C’est la perspective de la Torah qu’il convient ici de préciser. Dans la finalité de la Création, le but ne peut être que conforme à une proximité avec la Providence, avec l’Infini. Toute autre définition ne peut qu’inclure le créé à la place du Créateur. Et c’est ainsi que doit se traduire – idéalement – le reflet divin dans l’organisation de la société des hommes. Dans l’économie de la Création, on l’a déjà répété plusieurs fois, la possibilité de refuser le message divin est nécessaire pour donner un sens à la liberté de l’être créé. Or refuser l’injonction divine pour affirmer son MOI serait l’échec de l’aventure humaine, échec que l’on ne peut envisager qu’avec effroi. C’est dans cette brèche possible que s’infiltre le menteur en politique pour affirmer son MOI et donner un sens à son existence. C’est la source de toutes les idéologies : le marxisme, sorte de panthéisme moderne, aura été un exemple de cette recherche égoïste. Le matérialisme historique qu’il prône, fondé sur un athéisme formel, libère, en fait, l’homme de toute contrainte. Dans l’Histoire, de nombreux chefs fascistes – Mussolini en fut un exemple – ont commencé leur carrière dans le camp de la gauche !! L’essentiel, ainsi et ici, n’est plus le désir de construire un monde meilleur, mais d’affirmer la présence du MOI. Staline, dans sa cruauté tyrannique, préparait-il un monde égalitaire ? Un homme politique aujourd’hui ne craint pas de changer d’idéologie car ce qui importe, ce n’est pas seulement l’ambition personnelle – qui a sa part bien sûr – mais c’est surtout le désir d’ETRE, d’exalter son MOI, et donc de trouver une excuse idéologique, non un prétexte, à sa mauvaise foi, à son mensonge. Le même procédé est le fait du « judiciaire » intervenant dans le « législatif » ! Chacun veut apparemment « défendre » la « démocratie », mais la réalité est qu’il est question, dans tous les cas, de donner « force de loi » à des « intérêts humains », c’est-à-dire « subjectifs ». Ainsi doit-on « comprendre », non « excuser » les mensonges, les virevoltes des diverses personnalités politiques. A leurs yeux, ce n’est pas un mensonge, mais un « intérêt » différent, c’est-à-dire un autre noyau pour exalter le MOI.
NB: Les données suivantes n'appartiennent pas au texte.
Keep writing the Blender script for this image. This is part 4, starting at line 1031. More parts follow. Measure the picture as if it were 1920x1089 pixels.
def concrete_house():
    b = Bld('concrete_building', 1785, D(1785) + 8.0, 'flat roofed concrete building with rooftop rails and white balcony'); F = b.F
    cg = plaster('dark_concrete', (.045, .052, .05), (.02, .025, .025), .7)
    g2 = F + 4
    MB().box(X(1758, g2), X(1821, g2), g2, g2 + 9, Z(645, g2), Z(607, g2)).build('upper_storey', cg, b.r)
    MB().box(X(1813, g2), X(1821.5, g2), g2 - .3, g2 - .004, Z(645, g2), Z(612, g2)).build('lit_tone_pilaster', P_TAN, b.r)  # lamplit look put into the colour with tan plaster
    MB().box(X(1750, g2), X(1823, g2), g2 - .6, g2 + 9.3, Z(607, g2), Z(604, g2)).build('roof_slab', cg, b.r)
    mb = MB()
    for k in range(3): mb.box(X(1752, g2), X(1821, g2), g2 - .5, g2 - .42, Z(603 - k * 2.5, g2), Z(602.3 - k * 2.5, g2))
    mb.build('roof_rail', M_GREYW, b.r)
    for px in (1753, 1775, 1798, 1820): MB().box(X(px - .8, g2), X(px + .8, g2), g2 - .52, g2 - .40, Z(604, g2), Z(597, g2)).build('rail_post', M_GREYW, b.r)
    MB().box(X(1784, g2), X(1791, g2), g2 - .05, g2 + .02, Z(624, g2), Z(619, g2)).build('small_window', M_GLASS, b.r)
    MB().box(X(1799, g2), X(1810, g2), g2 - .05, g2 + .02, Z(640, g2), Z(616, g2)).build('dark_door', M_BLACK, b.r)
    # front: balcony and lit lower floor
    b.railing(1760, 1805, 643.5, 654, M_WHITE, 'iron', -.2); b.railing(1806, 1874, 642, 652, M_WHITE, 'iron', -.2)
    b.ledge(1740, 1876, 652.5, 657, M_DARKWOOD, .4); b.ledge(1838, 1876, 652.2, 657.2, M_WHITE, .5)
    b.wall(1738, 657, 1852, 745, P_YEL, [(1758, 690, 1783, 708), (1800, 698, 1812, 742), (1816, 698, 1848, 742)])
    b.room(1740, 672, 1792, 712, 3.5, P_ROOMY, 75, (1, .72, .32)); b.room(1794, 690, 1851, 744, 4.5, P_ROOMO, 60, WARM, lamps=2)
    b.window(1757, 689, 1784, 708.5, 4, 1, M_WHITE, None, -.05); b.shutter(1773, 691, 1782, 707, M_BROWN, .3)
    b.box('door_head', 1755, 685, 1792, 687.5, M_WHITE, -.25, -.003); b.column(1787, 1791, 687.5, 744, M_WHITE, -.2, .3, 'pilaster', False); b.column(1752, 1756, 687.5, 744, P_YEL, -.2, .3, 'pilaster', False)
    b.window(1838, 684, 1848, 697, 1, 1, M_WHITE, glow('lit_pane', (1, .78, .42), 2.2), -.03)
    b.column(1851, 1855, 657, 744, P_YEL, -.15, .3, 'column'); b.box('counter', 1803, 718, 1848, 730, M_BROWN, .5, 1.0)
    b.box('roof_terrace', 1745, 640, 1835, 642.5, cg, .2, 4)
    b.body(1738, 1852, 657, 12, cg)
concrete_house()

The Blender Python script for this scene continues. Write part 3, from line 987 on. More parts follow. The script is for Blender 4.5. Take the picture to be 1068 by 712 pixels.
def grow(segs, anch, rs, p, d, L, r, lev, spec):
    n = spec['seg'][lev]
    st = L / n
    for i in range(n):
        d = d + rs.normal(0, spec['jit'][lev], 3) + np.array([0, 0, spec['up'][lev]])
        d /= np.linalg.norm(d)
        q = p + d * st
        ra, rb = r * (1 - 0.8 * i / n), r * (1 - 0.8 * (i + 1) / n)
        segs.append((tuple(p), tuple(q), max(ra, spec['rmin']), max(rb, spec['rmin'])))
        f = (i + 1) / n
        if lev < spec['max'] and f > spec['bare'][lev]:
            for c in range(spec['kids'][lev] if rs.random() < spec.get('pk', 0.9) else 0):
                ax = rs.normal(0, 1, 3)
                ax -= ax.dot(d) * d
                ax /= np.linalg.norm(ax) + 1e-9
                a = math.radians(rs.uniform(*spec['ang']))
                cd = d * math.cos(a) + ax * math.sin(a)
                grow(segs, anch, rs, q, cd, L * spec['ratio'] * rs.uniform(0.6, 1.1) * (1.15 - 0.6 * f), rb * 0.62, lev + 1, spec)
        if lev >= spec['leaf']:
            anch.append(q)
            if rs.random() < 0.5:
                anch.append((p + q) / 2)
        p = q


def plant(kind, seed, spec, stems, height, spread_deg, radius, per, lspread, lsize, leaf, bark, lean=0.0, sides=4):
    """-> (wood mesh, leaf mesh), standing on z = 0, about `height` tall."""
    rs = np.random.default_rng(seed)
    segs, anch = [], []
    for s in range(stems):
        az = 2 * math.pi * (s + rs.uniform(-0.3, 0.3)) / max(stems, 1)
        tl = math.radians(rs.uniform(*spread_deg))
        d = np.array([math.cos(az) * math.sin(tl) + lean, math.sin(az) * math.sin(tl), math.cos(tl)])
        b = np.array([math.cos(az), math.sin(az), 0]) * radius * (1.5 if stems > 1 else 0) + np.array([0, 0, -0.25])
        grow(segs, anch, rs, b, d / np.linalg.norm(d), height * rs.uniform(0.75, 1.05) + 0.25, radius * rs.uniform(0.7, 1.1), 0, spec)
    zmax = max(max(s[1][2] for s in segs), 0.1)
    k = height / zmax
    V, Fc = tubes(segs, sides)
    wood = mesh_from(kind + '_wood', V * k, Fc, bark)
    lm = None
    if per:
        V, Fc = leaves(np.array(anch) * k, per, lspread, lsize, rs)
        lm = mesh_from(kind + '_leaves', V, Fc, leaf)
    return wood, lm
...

La Torah ne peut accepter une telle attitude. La Parole de D.ieu ne saurait être que la Vérité absolue. Les sages disent que même si, dans certains cas, la législation laïque était la même que la législation de la Torah, il serait interdit de se rendre au Tribunal civil, car aller au Tribunal, c’est rendre hommage au législateur ! Seule la Torah, source de la vérité divine, peut nous lier à la divinité. Loi humaine, c’est par essence, loi relative, donc éphémère et elle ne peut se mesurer à l’Absolu. Pourrait-on presque dire – sans ironie ! – que le mensonge est l’être de la loi humaine, et que s’y référer, c’est en définitive une négation de la Torah. Le philosophe Levinas a souligné dans son livre « Difficile liberté combien la Loi ne saurait se limiter à la « fantaisie humaine fondée sur un bouillonnement subjectif de forces, de passions et d’imagination… (Elle) comporte la raison et l’humour des Talmudistes, les certitudes bouleversantes des Prophètes, la confiance virile des Psaumes… L’ordre éthique n’est pas une préparation mais l’accession même à la Divinité » (Difficile Liberté, p. 139). Loin des calculs politiques, loin des mensonges de l’éphémère. Sachons que ce n’est qu’en effectuant cette relation avec la Révélation du Sinaï que les « mensonges » s’effaceront.